Randall Borne in the kitchen at Randall's at the New Climax.
Randall Borne in the kitchen at Randall's at the New Climax.
Danielle Lirette

Randall's Is a Soul Survivor in Five Points

Randall’s at the New Climax doesn’t exactly feel like a restaurant: When you walk into the windowless space, there’s no host waiting to guide you to a table. You find your own seat, and you may not have a server; much of the time, you need to order directly from the bar, which could explain why that area tends to be thronged with chatty regulars.

But to miss the food here would be a grave error. Owner Randall Borne’s initial attraction to this business was through food, after all, and he spent years perfecting Creole and Cajun recipes from his native Louisiana, selling dishes from a mobile cart before landing in his first permanent space.

All those years of practice paid off.

The kitchen here puts out a well-rounded menu of soul food, including crispy chicken wings, glazed with a sweet-spicy lacquer so deftly balanced, you’ll wonder why you’ve spent so many years thinking you were a Frank’s Red Hot purist. The shrimp po’boy is another winner, with its substantial roll and heap of taut, fat prawns. And you should heed Borne’s nudging toward the pork chops, which are so intensely savory, you’ll find yourself gnawing the bone long after the meat is gone.

Borne also puts obsessive attention into a roster of daily specials that include smothered burritos, a favorite from the mobile cart, and gumbo. “I have a brother in New Orleans who does meat processing — smoked meats and country stuff that people like,” he explains. “He ships it up to make gumbo with.”
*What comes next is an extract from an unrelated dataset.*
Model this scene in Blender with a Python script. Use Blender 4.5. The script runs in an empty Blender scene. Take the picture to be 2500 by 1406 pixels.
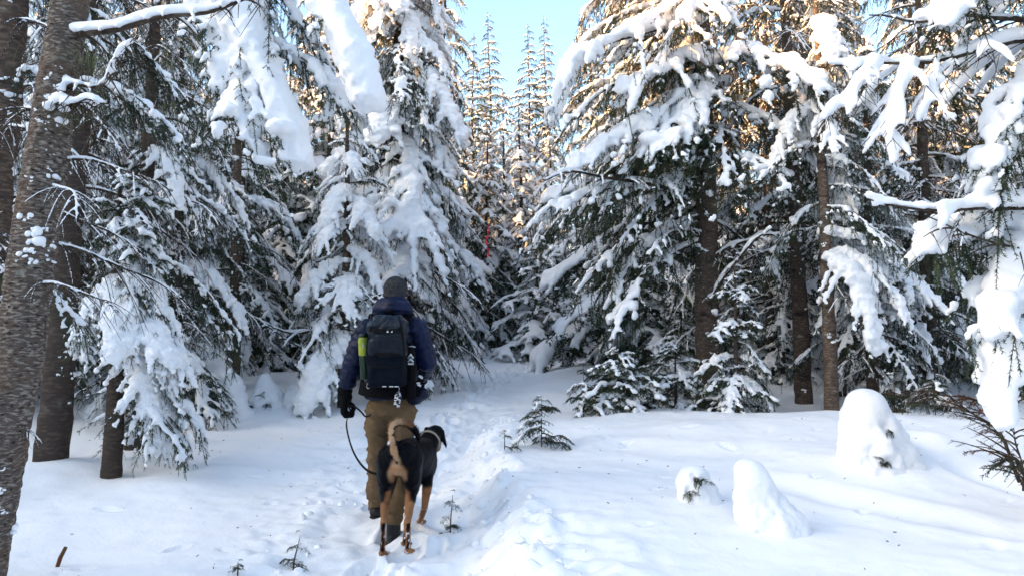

It’s worth heading here on Tuesday for the smothered catfish: a filet of fried seafood pooled in a velvety gravy, sown with pepper and scattered with bite-sized shrimp. “I start making that gravy early in the morning,” Borne reveals. And it’s usually gone by night.

This is all good food to pair with light beer or a highball cocktail, both of which are plentiful and cheap — especially on Fridays, when an all-night happy hour knocks a buck or so off drink prices, and food served buffet-style is free.